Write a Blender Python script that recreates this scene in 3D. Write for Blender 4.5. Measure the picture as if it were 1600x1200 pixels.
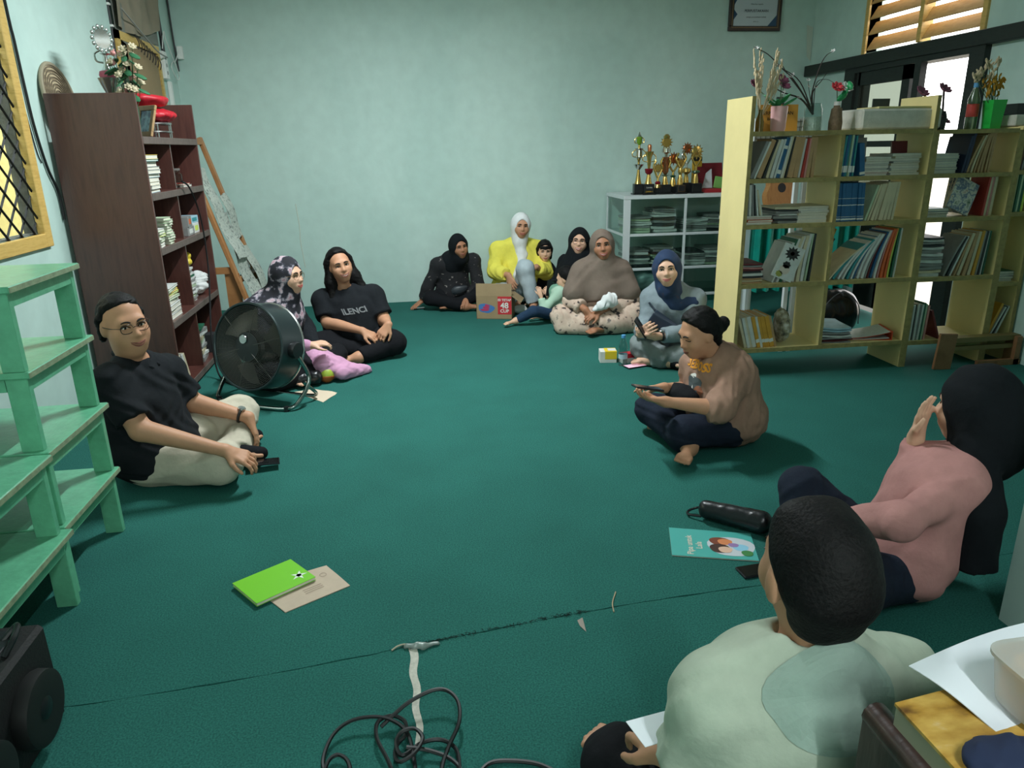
import bpy, math, random, zlib
import numpy as np
from mathutils import Matrix, Vector, Euler
for o in list(bpy.data.objects): bpy.data.objects.remove(o)
SC = bpy.context.scene
COL = SC.collection
random.seed(7); RNG = np.random.RandomState(5)
R = math.radians

# ---------------------------------------------------------------- camera
cam_d = bpy.data.cameras.new('camera'); cam = bpy.data.objects.new('camera', cam_d); COL.objects.link(cam)
cam_d.sensor_width = 36.0; cam_d.lens = 1137.0 / 1600 * 36; cam_d.clip_start = 0.05; cam_d.clip_end = 200
_y, _p, _r = R(7.874), R(17.958), R(1.127)
_fw = Vector((math.sin(_y)*math.cos(_p), math.cos(_y)*math.cos(_p), -math.sin(_p)))
_rt = Vector((math.cos(_y), -math.sin(_y), 0)); _dn = _fw.cross(_rt)
_rx = _rt*math.cos(_r) + _dn*math.sin(_r); _dy = _dn*math.cos(_r) - _rt*math.sin(_r)
cam.matrix_world = Matrix(((_rx.x, -_dy.x, -_fw.x, 0), (_rx.y, -_dy.y, -_fw.y, 0), (_rx.z, -_dy.z, -_fw.z, 1.5), (0, 0, 0, 1)))
SC.camera = cam
# ---------------------------------------------------------------- world, exposure
W = bpy.data.worlds.new('overcast_sky'); SC.world = W; W.use_nodes = True
_bg = W.node_tree.nodes['Background']; _bg.inputs[0].default_value = (1.0, 0.99, 0.97, 1); _bg.inputs[1].default_value = 5.0
SC.view_settings.view_transform = 'Standard'; SC.view_settings.look = 'None'
SC.view_settings.exposure = 0.10; SC.view_settings.gamma = 1.0; SC.view_settings.use_curve_mapping = False
LAMP_W = 132.0      # each ceiling tube lamp, watts

# ---------------------------------------------------------------- helpers
def lin(c):
    if isinstance(c, str): c = tuple(int(c[i:i+2], 16) for i in (0, 2, 4))
    return tuple(((v/255)/12.92 if v/255 <= .04045 else ((v/255+.055)/1.055)**2.4) for v in c[:3])
MATS = {}
def mat(name, col, rough=.6, metal=0, noise=0.0, nscale=20, bump=0.0, bscale=60, col2=None, spec=.5, trans=0, emit=None, es=0, coat=0, wave=None, stretch=None):
    """procedural principled material: colour varied by object-space noise, optional fine relief"""
    if name in MATS: return MATS[name]
    m = bpy.data.materials.new(name); m.use_nodes = True; nt = m.node_tree; N = nt.nodes; L = nt.links
    b = N['Principled BSDF']; c = lin(col)
    b.inputs['Base Color'].default_value = (*c, 1); b.inputs['Roughness'].default_value = rough; b.inputs['Metallic'].default_value = metal
    b.inputs['Specular IOR Level'].default_value = spec
    if trans: b.inputs['Transmission Weight'].default_value = trans; b.inputs['IOR'].default_value = 1.45
    if coat: b.inputs['Coat Weight'].default_value = coat; b.inputs['Coat Roughness'].default_value = .15
    if emit: b.inputs['Emission Color'].default_value = (*lin(emit), 1); b.inputs['Emission Strength'].default_value = es
    tc = None
    if noise or bump or col2 or wave:
        tc = N.new('ShaderNodeTexCoord'); vec = tc.outputs['Object']
        if stretch:
            mp = N.new('ShaderNodeMapping'); mp.inputs['Scale'].default_value = stretch; L.new(vec, mp.inputs['Vector']); vec = mp.outputs['Vector']
    if noise or col2:
        n = N.new('ShaderNodeTexNoise'); n.inputs['Scale'].default_value = nscale; n.inputs['Detail'].default_value = 5; n.inputs['Roughness'].default_value = .6
        L.new(vec, n.inputs['Vector'])
        r = N.new('ShaderNodeValToRGB'); L.new(n.outputs['Fac'], r.inputs['Fac'])
        if col2: a_, b_ = c, lin(col2); r.color_ramp.elements[0].position = .38; r.color_ramp.elements[1].position = .62
        else: a_ = tuple(v*(1-noise) for v in c); b_ = tuple(min(1, v*(1+noise)) for v in c); r.color_ramp.elements[0].position = .3; r.color_ramp.elements[1].position = .7
        r.color_ramp.elements[0].color = (*a_, 1); r.color_ramp.elements[1].color = (*b_, 1)
        L.new(r.outputs['Color'], b.inputs['Base Color'])
    if bump:
        n2 = N.new('ShaderNodeTexNoise'); n2.inputs['Scale'].default_value = bscale; n2.inputs['Detail'].default_value = 4; L.new(vec, n2.inputs['Vector'])
        bp = N.new('ShaderNodeBump'); bp.inputs['Strength'].default_value = bump; bp.inputs['Distance'].default_value = .01
        L.new(n2.outputs['Fac'], bp.inputs['Height']); L.new(bp.outputs['Normal'], b.inputs['Normal'])
    MATS[name] = m; return m
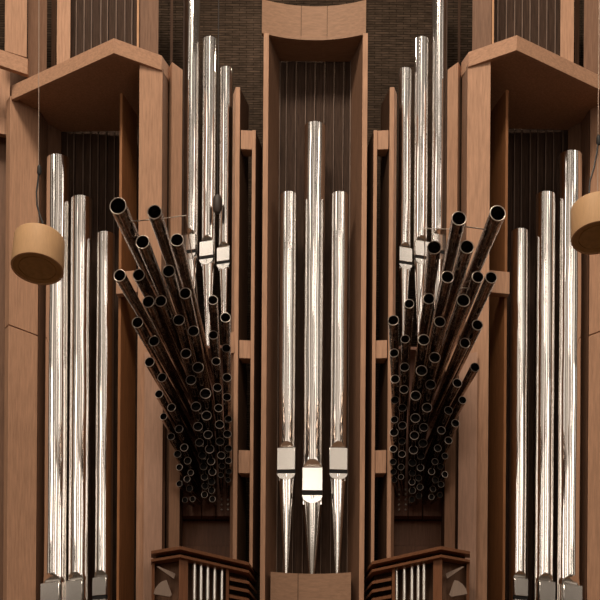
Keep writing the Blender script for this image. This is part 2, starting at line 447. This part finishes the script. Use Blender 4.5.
flue('tallest silver pipe in the middle of the centre niche', G, 315, 121, 311.5, 459, 10.8, 15, 0, zped, .93, 2.1)
flue('right silver pipe of the three in the centre niche', G, 339.5, 191, 337.5, 441, 8.4, 11, R(4), zped, 1.07, 2.6)
G = 'tall pipes under the left canopy'
flue('tallest silver pipe under the left canopy, behind the left hanging drum lamp', G, 60, 154, 55, 573, 12.3, 55, R(-22), Zt(57, 680, 55), .88)
flue('middle silver pipe of three under the left canopy', G, 82.5, 195, 79, 572, 10.8, 50, R(-22), Zt(80, 680, 50), .88)
flue('shortest silver pipe under the left canopy, beside the divider board', G, 106, 231, 104, 570, 9, 45, R(-22), Zt(105, 680, 45), .88)
G = 'tall pipes under the right canopy'
flue('tallest silver pipe under the right canopy, beside the right hanging drum lamp', G, 569.5, 150, 567.5, 575, 12.3, 55, R(22), Zt(569, 680, 55), .88)
flue('middle silver pipe of three under the right canopy', G, 545, 191, 543, 573, 10.3, 50, R(22), Zt(545, 680, 50), .88)
flue('shortest silver pipe under the right canopy, beside the divider board', G, 519, 228, 518.5, 571, 8.8, 45, R(22), Zt(518, 680, 45), .88)
# plinths carrying the side pipes
for x0, x1, lb in ((47, 137, 'left'), (490, 582, 'right')):
    bm = bmesh.new(); prism(bm, [XY(x0, 36), XY(x1, 30), XY(x1, 80), XY(x0, 80)], 0, Zt((x0+x1)/2, 680, 50)-.001)
    tag(link('pipe_plinth', bm, W_BROWN), f'brown plinth under the three tall {lb} canopy pipes', 'plinth')

ZCH = Zt(209, 346, 20)
G = 'silver pipes above the left horn cluster'
flue('tall silver pipe running out of the top, above the left horn cluster', G, 190.3, -30, 189.5, 228, 7.8, 27, R(-16), ZCH, 1.0)
flue('middle silver pipe of three above the left horn cluster', G, 208.3, 36, 207.3, 235, 7.3, 26, R(-16), ZCH, 1.0)
flue('shortest silver pipe of three above the left horn cluster, by the ladder frame', G, 225, 66, 224, 241.5, 6.8, 25, R(-16), ZCH, 1.0)
G = 'silver pipes above the right horn cluster'
flue('tall silver pipe running out of the top, above the right horn cluster', G, 438.5, -30, 436, 228, 7.8, 27, R(16), ZCH, 1.0)
flue('middle silver pipe of three above the right horn cluster', G, 420.5, 36, 418, 235, 7.3, 26, R(16), ZCH, 1.0)
flue('shortest silver pipe of three above the right horn cluster, by the ladder frame', G, 404, 67, 402, 242, 6.8, 25, R(16), ZCH, 1.0)

# ------------------------------------------------------------------ wind chests
for side, s in SIDES:
    def m(px, M=627.0): return px if s == 1 else M-px
    c = XY(m(208), 50)
    zb = Zt(m(208), 516, 42)
    t = thing('wind_chest', f'dark wooden wind chest carrying the {side} horn cluster', 'wind chest', (c[0], c[1], zb))
    for i, (a, b) in enumerate(((184, 202.5), (203.5, 217), (218, 231.5))):
        bm = bmesh.new(); prism(bm, [XY(m(a), 42), XY(m(b), 42), XY(m(b), 54), XY(m(a), 54)], zb, ZCH-.02)
        bevel(link('rack_board', bm, M_CHEST, t))
    bm = bmesh.new(); prism(bm, [XY(m(182.5), 21), XY(m(231), 17), XY(m(231), 100), XY(m(182.5), 100)], ZCH-.02, ZCH-.0005)
    link('chest_top', bm, M_CHEST, t)
    bm = bmesh.new(); prism(bm, [XY(m(184), 54), XY(m(231), 54), XY(m(231), 98), XY(m(184), 98)], zb, ZCH-.02)
    link('chest_body', bm, W_DARK, t)
    for cxn in (221.5, 228):
        for j in range(5):
            q = P(m(cxn), 490+j*5, 42)
            bm = bmesh.new(); tube(bm, [((q.x, q.y+.001, q.z), .008, (0, -1, 0)), ((q.x, q.y-.012, q.z), .0065, (0, -1, 0)), ((q.x, q.y-.016, q.z), .003, (0, -1, 0))], 10)
            link('peg', bm, M_ROD, t)

# ------------------------------------------------------------------ horn pipes
HL = {
 'outermost': (194, [(118,206,9),(119.7,275.5,6.5),(137.5,322.5,6),(149.5,362,5.3),(159,394,4.5),(163.5,416.5,4),(171,436.5,4),(177.5,454,4),(179.3,467.3,3.5),(179.3,483.7,3.3),(184.9,500,3)]),
 'second outer': (202, [(142.5,242,7.3),(138.7,275,6.5,-8),(148.3,301.7,6.5),(154,341,5.7),(162,377.5,5),(171.5,407.5,4.5),(179,429,4.4),(184.2,447.5,4.2),(187.6,460.7,4),(190.7,472.7,3.3),(187,479,3.6),(189.4,488.5,3.6),(192.6,499,3)]),
 'third outer': (208.5, [(154.5,212,7.7),(168.8,271,6.7),(160.8,301,6.2),(178.8,320,6.2),(185.9,353.5,5.6),(191,380,5.5),(196,406.5,5.3),(198,426.5,5),(199.5,442.4,4.5),(202.4,455.4,4.2),(203.5,466.5,4),(204.5,477,3.8),(205,486,3.5),(204.5,494.6,3.4)]),
 'third inner': (215, [(177,240,7),(185.2,293.3,6.3),(193.5,331,6),(198,367.5,6),(205.5,393.5,5.8),(206.5,415.5,5.3),(208,434.6,4.8),(209.6,449,4.8),(211,461.3,4.2),(212.4,472,4),(211.5,481.5,3.8),(211.5,490.3,3.6),(212.4,499,3.3)]),
 'second inner': (221.5, [(212.8,300,5.3),(213.3,335,5),(216.2,361.3,4.7),(217.5,387.5,4.7),(218.6,408,4.5),(219.6,424.5,4.8),(220,441.5,4.6),(221.3,455.3,4.2),(222.0,466,3.4),(220.8,475,3)]),
 'innermost': (228, [(225.5,317.5,5.5),(226.3,348.2,4.8),(227,377.5,4.8),(227,397,4.5),(228.4,419,4),(227.3,434,4.4),(228.5,448.5,4),(228.5,460.5,3.6),(229,471.3,3.2),(228,480,2.8)]),
}
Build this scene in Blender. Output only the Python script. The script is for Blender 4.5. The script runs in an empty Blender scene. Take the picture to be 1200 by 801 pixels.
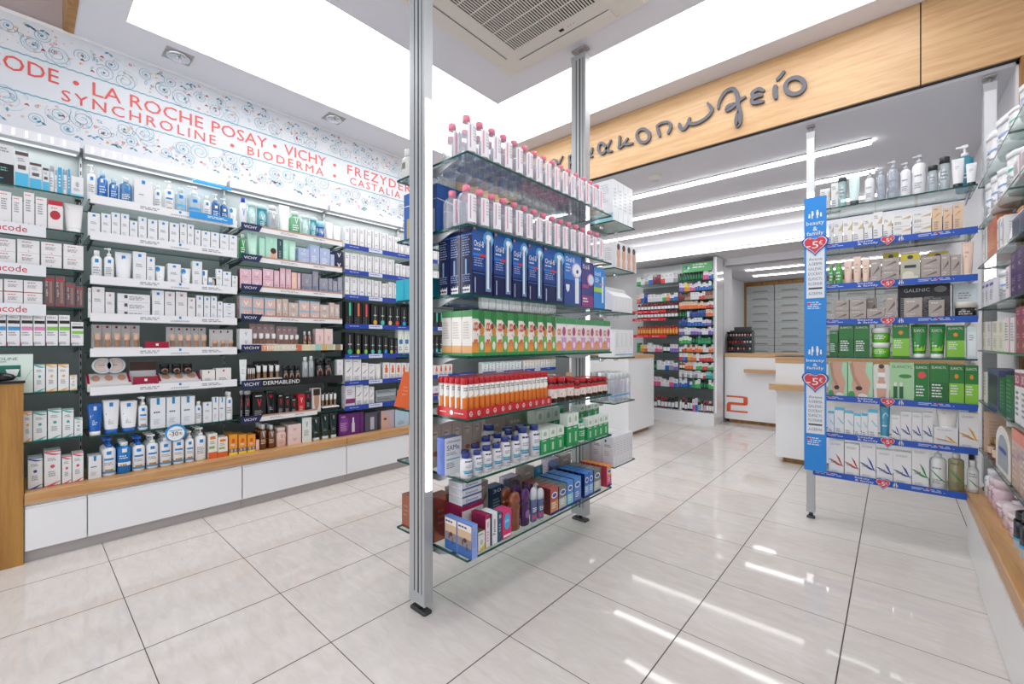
import bpy, math, random
from math import sin, cos, pi, radians
random.seed(7)
C = bpy.context.scene.collection
S = bpy.context.scene

# ---------------------------------------------------------------- camera, world, light, exposure
FPX, YAW, CYP, EYE = 507.5, 0.7222, 400.7, 1.172
CA, SA = cos(YAW), sin(YAW)
cam = bpy.data.cameras.new('camera'); camo = bpy.data.objects.new('camera', cam); C.objects.link(camo)
cam.sensor_width = 36; cam.lens = 36 * FPX / 1200; cam.shift_y = (CYP - 400.5) / 1200
cam.clip_start = .02; cam.clip_end = 60
camo.location = (0, 0, EYE); camo.rotation_euler = (pi / 2, 0, YAW)
S.camera = camo
S.view_settings.view_transform = 'Standard'; S.view_settings.look = 'None'
S.view_settings.gamma = 1; S.view_settings.use_curve_mapping = False
S.view_settings.exposure = 0.45
try:
    S.cycles.use_denoising = True
    S.cycles.transparent_max_bounces = 40
    S.cycles.max_bounces = 8
    S.cycles.caustics_reflective = False; S.cycles.caustics_refractive = False
    S.cycles.sample_clamp_indirect = 6
except Exception: pass
W = bpy.data.worlds.new('daylight_fill'); S.world = W; W.use_nodes = True  # even fill from all around, in place of daylight from an unseen shopfront
W.node_tree.nodes['Background'].inputs[0].default_value = (.93, .96, 1, 1)
W.node_tree.nodes['Background'].inputs[1].default_value = 1.15
L_PANEL, L_STRIP, L_SHELF, L_POST = 3.2, 8.5, 9.0, 3.0

def area(name, loc, sx, sy, power, col=(1, 1, 1), rot=(0, 0, 0)):
    l = bpy.data.lights.new(name, 'AREA'); l.shape = 'RECTANGLE'; l.size = sx; l.size_y = sy
    l.energy = power; l.color = col
    o = bpy.data.objects.new(name, l); o.location = loc; o.rotation_euler = rot; C.objects.link(o); return o

def ray(px, py):
    X = (px - 600) / FPX
    return (X * CA - SA, X * SA + CA, (CYP - py) / FPX)
def hit(px, py, ax, val):
    r = ray(px, py); o = (0, 0, EYE); i = 'xyz'.index(ax); t = (val - o[i]) / r[i]
    return tuple(a + t * b for a, b in zip(o, r))

# ---------------------------------------------------------------- materials
def s2l(c):
    return tuple((v / 12.92 if v <= .04045 else ((v + .055) / 1.055) ** 2.4) for v in c[:3])
def hx(h): return tuple(int(h[i:i + 2], 16) / 255 for i in (0, 2, 4))
def newmat(name):
    m = bpy.data.materials.new(name); m.use_nodes = True; nt = m.node_tree
    return m, nt, nt.nodes['Principled BSDF']
def flat(name, col, rough=.5, metal=0, spec=.5, coat=0):
    m, nt, b = newmat(name); b.inputs['Base Color'].default_value = (*s2l(col), 1)
    b.inputs['Roughness'].default_value = rough; b.inputs['Metallic'].default_value = metal
    b.inputs['Specular IOR Level'].default_value = spec; b.inputs['Coat Weight'].default_value = coat
    return m
def attrmat(name, rough, metal=0, coat=0):
    m, nt, b = newmat(name); a = nt.nodes.new('ShaderNodeAttribute'); a.attribute_name = 'Col'
    nt.links.new(a.outputs['Color'], b.inputs['Base Color'])
    b.inputs['Roughness'].default_value = rough; b.inputs['Metallic'].default_value = metal; b.inputs['Coat Weight'].default_value = coat
    return m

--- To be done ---
Output exactly one stretch of the listing: from the line containing "Keep writing the" through the line containing "tag(link('pipe_plinth', bm, W_BROWN), f'brown", both end lines included.

--- Exercise result ---
Keep writing the Blender script for this image. This is part 2, starting at line 447. This part finishes the script. Use Blender 4.5.
flue('tallest silver pipe in the middle of the centre niche', G, 315, 121, 311.5, 459, 10.8, 15, 0, zped, .93, 2.1)
flue('right silver pipe of the three in the centre niche', G, 339.5, 191, 337.5, 441, 8.4, 11, R(4), zped, 1.07, 2.6)
G = 'tall pipes under the left canopy'
flue('tallest silver pipe under the left canopy, behind the left hanging drum lamp', G, 60, 154, 55, 573, 12.3, 55, R(-22), Zt(57, 680, 55), .88)
flue('middle silver pipe of three under the left canopy', G, 82.5, 195, 79, 572, 10.8, 50, R(-22), Zt(80, 680, 50), .88)
flue('shortest silver pipe under the left canopy, beside the divider board', G, 106, 231, 104, 570, 9, 45, R(-22), Zt(105, 680, 45), .88)
G = 'tall pipes under the right canopy'
flue('tallest silver pipe under the right canopy, beside the right hanging drum lamp', G, 569.5, 150, 567.5, 575, 12.3, 55, R(22), Zt(569, 680, 55), .88)
flue('middle silver pipe of three under the right canopy', G, 545, 191, 543, 573, 10.3, 50, R(22), Zt(545, 680, 50), .88)
flue('shortest silver pipe under the right canopy, beside the divider board', G, 519, 228, 518.5, 571, 8.8, 45, R(22), Zt(518, 680, 45), .88)
# plinths carrying the side pipes
for x0, x1, lb in ((47, 137, 'left'), (490, 582, 'right')):
    bm = bmesh.new(); prism(bm, [XY(x0, 36), XY(x1, 30), XY(x1, 80), XY(x0, 80)], 0, Zt((x0+x1)/2, 680, 50)-.001)
    tag(link('pipe_plinth', bm, W_BROWN), f'brown plinth under the three tall {lb} canopy pipes', 'plinth')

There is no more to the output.